One memory I have, I was around 15, at school and with a careers adviser. The woman asked me, “So, your future? What do you want to do? "What do you want to become?” I answered, “Well really, it’s my dream to become a pop star.” She said, “You, a pop star? "Forget it. You’re deaf.” I was stumped. Music was my passion, my escape. I felt it didn’t matter if I was deaf or hearing, I loved music and that was it. But I said, “Well okay, what about... "Becoming an actress?” I loved performing. She answered, “Your voice isn’t strong enough. "You don’t sound hearing. Think of something else.”

I started to think maybe she was right, as at school I was never chosen for the plays. All through mainstream secondary school, I wasn’t picked for anything. So I had a good think and said, “Well I would like to be a dancer.” She said, “A dancer?! "All the jobs you’ve chosen, all three of them "are not suitable for deaf people.” I’ve remembered those words ever since. And now.

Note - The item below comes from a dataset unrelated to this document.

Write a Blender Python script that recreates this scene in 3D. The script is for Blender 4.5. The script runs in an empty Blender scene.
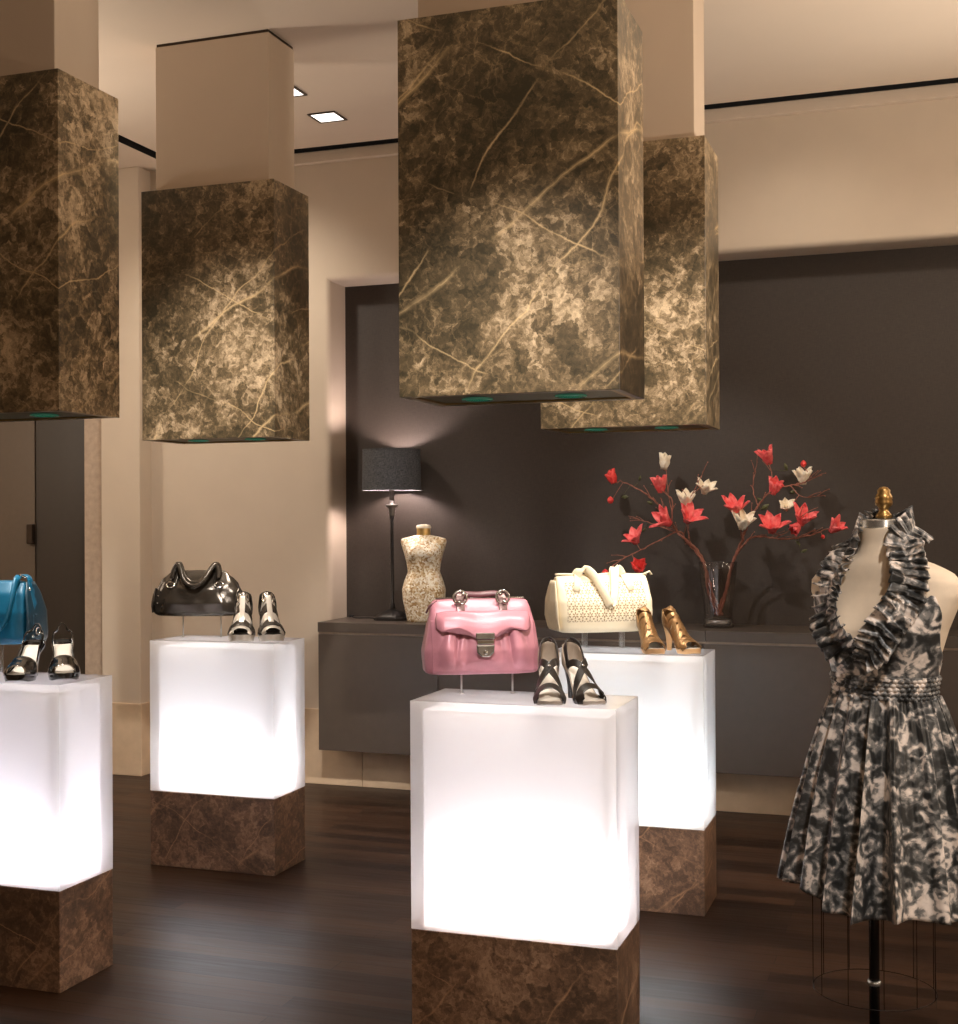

For 12 years, I’ve been working as a professional performing artist. I teach sign song with music. I dance. I act. I do all three. Yet she told me I couldn’t. If I could see that careers adviser now, I would like to say a big thank you. Because people who doubt my ability, because they’re so focused and obsessed with my disability - well, they’ve given me the fire and the encouragement to go ahead and achieve my dreams. So thank you for not believing in me, because it helped me to believe in myself. Thank you.